"X-Men: Dark Phoenix": Jenseits von Gut und Böse
"X-Men: Dark Phoenix": Jenseits von Gut und Böse
Dass mit Macht nicht nur Verantwortung, sondern auch Versuchung einhergeht, muss derweil die junge Mutantin Jane Grey (Sophie Turner) recht schmerzhaft erfahren, als eine Rettungsaktion im All sie in Kontakt mit einer kosmischen Materie bringt, die ihre Kräfte so verstärkt, so dass sie diese plötzlich nicht mehr kontrollieren kann.
Alsdann muss sie, der Phoenix, sich – buchstäblich jenseits von Gut und Böse – entscheiden, wo denn eigentlich ihre Loyalität liegt - und wer ihr Vertrauen verdient hat und wer nicht.

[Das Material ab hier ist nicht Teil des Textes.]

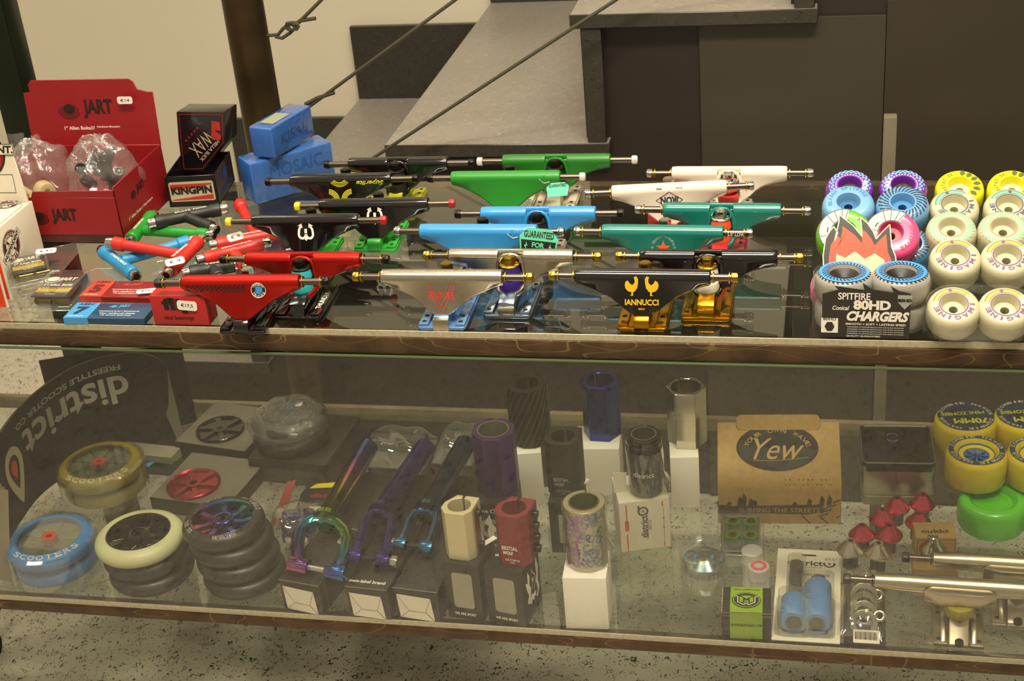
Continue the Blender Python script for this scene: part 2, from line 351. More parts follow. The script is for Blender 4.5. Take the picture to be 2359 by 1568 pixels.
# ------------------------------------------------------------------ skateboard trucks
def hexnut(b, r, h, M): b.cyl(r, h, M, seg=6); b.cyl(r * .8, h + .8, M, seg=18)
def hanger(kind, L):
    a = L / 2; b = B(); rings = []
    if kind == 'F': prof = [(1, 7.6, 7), (.985, 8.6, 8.6), (.9, 9, 10), (.78, 9, 12.5), (.62, 9, 17), (.48, 9, 21.5), (.36, 9, 27.5), (.27, 9, 31.5), (.2, 9, 35), (.14, 9, 37.5), (.1, 9, 39.5), (.05, 9, 41), (0, 9, 41)]
    else: prof = [(1, 7.6, 7), (.985, 8.6, 8.6), (.9, 9, 9.5), (.78, 9, 11), (.66, 9, 13), (.55, 9, 16), (.46, 9, 20), (.38, 9, 25), (.3, 9, 29), (.245, 9, 31), (.2, 9, 31), (.195, 9, 31), (.1, 9, 31), (0, 9, 31)]
    full = [(-u, r, z) for u, r, z in prof] + [(u, r, z) for u, r, z in reversed(prof[:-1])]
    for u, r, zl_ in full:
        x = u * a; sec = []; d = max(0, zl_ - r)
        rec = kind == 'R' and abs(u) < .198
        for t in range(-20, 201, 20):
            y, z = r * cos(radians(t)), r * sin(radians(t))
            if rec and y < -2: y = -2 - (y + 2) * -.15; 
            sec.append((x, y, z))
        if kind == 'F':
            yf = -13 * min(1, d / 30); tb = 4.5 if d < 22 else 6.5
            sec += [(x, yf - tb, -zl_ + 2.5), (x, yf - tb + 2, -zl_), (x, yf + tb - 2, -zl_), (x, yf + tb, -zl_ + 2.5)]
        else:
            yf = -9 * min(1, d / 20); tb = 6
            f = 3 if rec else yf - tb
            sec += [(x, f, -zl_ + 2.5), (x, f + 2, -zl_), (x, max(yf + tb, f + 4) - 1, -zl_), (x, max(yf + tb, f + 4), -zl_ + 2.5)]
        rings.append(sec)
    b.loft(rings)
    if kind == 'R':
        w_ = .205 * a
        arch = [(-w_ - 1, -14, -31), (-w_ - .5, -10.5, -16), (-w_ + 1, -9, -4)] + [(w_ * .86 * cos(radians(t)) , -8.2, -2 + 8 * sin(radians(t))) for t in (150, 120, 90, 60, 30)] + [(w_ - 1, -9, -4), (w_ + .5, -10.5, -16), (w_ + 1, -14, -31)]
        b.tube(arch, 2.3, 8)
        b.lathe([(9, -3), (15, -3), (16, 0), (15, 3), (9, 3)], T(0, -17, -31) @ R(12, 'X'), 28, True)
    return b
def truck(label, px, py, kind, hm, bm_, group, rz=0, L=137, W=204, am=AXLE, nuts=(CHROME, CHROME), bush='c0392b', km=CHROME, rings=GOLD, sleeve=None):
    p = P(px, py, ZU + .052); t = thing('skateboard_truck', label, 'skateboard truck', (p.x, p.y, ZU), rz, group)
    Z = T(0, 0, 52); a = L / 2
    hg = hanger(kind, L).build('hanger', hm, t, M=Z, bevel=.9, bang=40)
    b = B(); b.cyl(4, W - 6, T(-(W - 6) / 2, 0, 52) @ R(90, 'Y'), seg=16); b.build('axle', am, t)
    for s_, nm in ((-1, nuts[0]), (1, nuts[1])):
        b = B(); hexnut(b, 6, 6.5, T(s_ * (W / 2 - 8), 0, 52) @ R(90 * s_, 'Y')); b.build('axle_nut', nm, t, bevel=.7)
        if rings:
            b = B(); b.ring(4, 6.2, 1.2, T(s_ * (W / 2 - 10.5), 0, 52) @ R(90, 'Y'), 20); b.ring(4, 6.4, 1.2, T(s_ * (a + 2.2), 0, 52) @ R(90, 'Y'), 20); b.build('washer', rings, t)
    # base plate
    sg = 1 if kind == 'F' else -1
    y0, y1 = (-27, 58) if kind == 'F' else (-51, 31)
    b = B(); yc = (y0 + y1) / 2; ln = y1 - y0
    b.prism(rrect(54, ln, 5), 4, T(0, yc, 0))
    for s_ in (-1, 1): b.box(11, ln - 6, 3, s_ * 20.5, yc, 4)
    if kind == 'F':
        b.prism([(y0, 0), (y0, 12), (y0 + 4, 16), (y0 + 14, 15), (y0 + 26, 8), (y1 - 34, 9), (y1 - 30, 21), (y1 - 10, 21), (y1 - 4, 4), (y1 - 4, 0)], 17, T(-8.5, 0, 0) @ R(90, 'Z') @ R(90, 'X'))
    else:
        b.prism([(y0 + 1, 0), (y0 + 1, 5), (y0 + 6, 16), (y0 + 22, 23), (y0 + 44, 21), (y0 + 50, 9), (y1 - 14, 9), (y1 - 8, 16), (y1 - 2, 14), (y1, 0)], 18, T(-9, 0, 0) @ R(90, 'Z') @ R(90, 'X'))
        b.cyl(13, 6, T(0, y0 + 33, 17) @ R(-10, 'X'), r2=12)
    b.mi = 1
    for s_ in (-1, 1):
        for yy in (y0 + 9, y0 + 22, y1 - 22, y1 - 9): b.ell(2.5, 2.5, s_ * 20.5, yy, T(0, 0, 7.2))
    bp = b.build('baseplate', [bm_, HOLE], t, bevel=1)
    ky = 30 if kind == 'F' else -20
    bu = mat('bushing_' + bush, bush, .4)
    if kind == 'F':
        b = B(); b.lathe([(0, 0), (10, 0), (11, 8), (10, 14), (0, 14)], T(0, 24, 20)); b.build('bushing', bu, t)
        b = B(); b.cyl(4, 40, T(0, 24, 18)); hexnut(b, 7, 7, T(0, 24, 50)); b.build('kingpin', km, t)
    else:
        Mk = T(0, -18, 22)
        b = B(); b.lathe([(0, -1), (12, -1), (13, 4), (11.5, 10), (0, 10)], Mk); b.lathe([(0, 0), (12, 0), (11, 7), (9.5, 10), (0, 10)], T(0, -14, 23 + 14)); b.build('bushing', bu, t)
        b = B(); b.cyl(12.5, 2, T(0, -18, 20)); b.lathe([(0, 0), (11, 0), (11.5, 2), (9, 3), (0, 3)], T(0, -13, 47)); b.cyl(4, 44, T(0, -17, 14) @ R(-6, 'X')); hexnut(b, 7, 8, T(0, -13, 50)); b.build('kingpin', km, t, bevel=.4)
    t['_']=0; del t['_']
    return t, hg, bp
FACE = lambda x, y=0, z=52, spin=0: FRONT(x, -9.4 + y, z, spin)     # front of the hanger tube
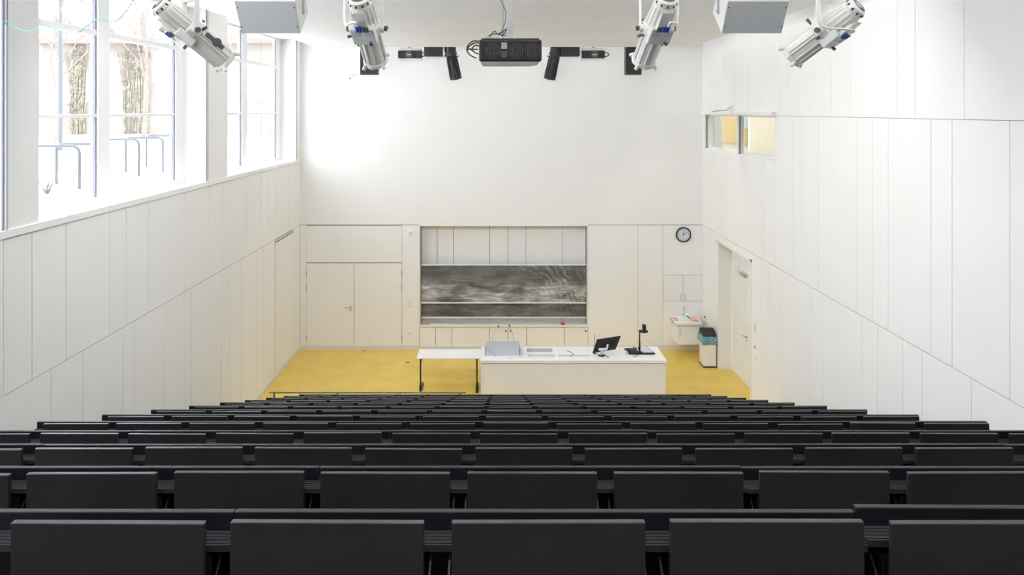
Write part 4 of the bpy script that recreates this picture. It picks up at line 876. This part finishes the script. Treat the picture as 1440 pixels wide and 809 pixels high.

Währenddessen müssen ihre Kollegen der X-Men-Ziehfamilie allen voran Professor Charles Xavier (James McAvoy) ihrerseits mit sich ausmachen, ob eines ihrer verirrten Teammitglieder zu retten, rechtfertigt die ganze Welt dabei in Gefahr zu bringen.
Ein weiteres Kapitel der weiblichen Offensive
Die Herren der Schöpfung müssen sich also wieder einmal warm anziehen, denn die Damen schlagen hier zu – und zwar so kräftig, dass die Situation sogar den zwei bisherigen gut/böse Vaterfiguren Charles Xavier und Magneto (James McAvoy und Michael Fassbender) schnell über den Kopf wächst.
Hollywood schreibt mit seinem neuen X-Men-Opus also ein weiteres Kapitel der weiblichen Offensive, die bereits „Star Wars“ mit seiner Figur der Rey anklingen ließ und auch das Marvel-Universum schon mit „Captain Marvel“ ausgiebig ausgeschöpfte.
Und die bisherige Testosteron-Bastion der Mutanten beugt sich ebenso leicht der Frauenpower wie die anderen Sagas – nicht zuletzt, weil es zudem noch eine manipulative Gegenspielerin aus dem All in Gestalt der undurchsichtigen Jessica Chastain gibt.
Eine blasse Sophie Turner und fehlendes Relief
Sophie Turner, die „Game of Thrones“-Sansa Stark und nun junges Alter Ego von Jane-Grey-Famke Janssen, wirkt leider etwas blass als Phoenix, die aus ihrem Kindheitstrauma und deren Spätfolgen wiedergeboren wird. Dies fällt umso stärker auf, da sie an der Seite des erneut u. a. Nicholas Hoult (Beast) und Jennifer Lawrence (Mystique) umfassenden und gewohnt routinierten Darsteller-Team steht.
In ihrem Ansatz interessant, doch leider zu unausgeschöpft beziehungsweise zu simplistisch aufgearbeitet, bleibt das Potenzial der Familienkonstellationen, die sich ans aktuelle Patchwork-Zeiten angepasst haben, sowie eine tiefgründigere Erforschung der Beziehungen und Motivationen der einzelnen Figuren. Wenngleich Action nicht Überhand gewinnt, fehlt es Letzteren an Relief.
Der Brite Simon Kinberg, der für die Drehbücher von „X-Men: Apocalypse“ und „X-Men: Days of Future Past“ verantwortlich zeichnet, tritt hier erstmals hinter die Kamera und achtet einfach nur darauf, dass die geübte Filmmaschinerie so geschmiert läuft, wie man dies von ihr gewohnt ist.
Unterm Strich ergibt das solides Popcorn-Kino, das die Komplexität seines weiblichen Potenzials nicht wirklich ausschöpft.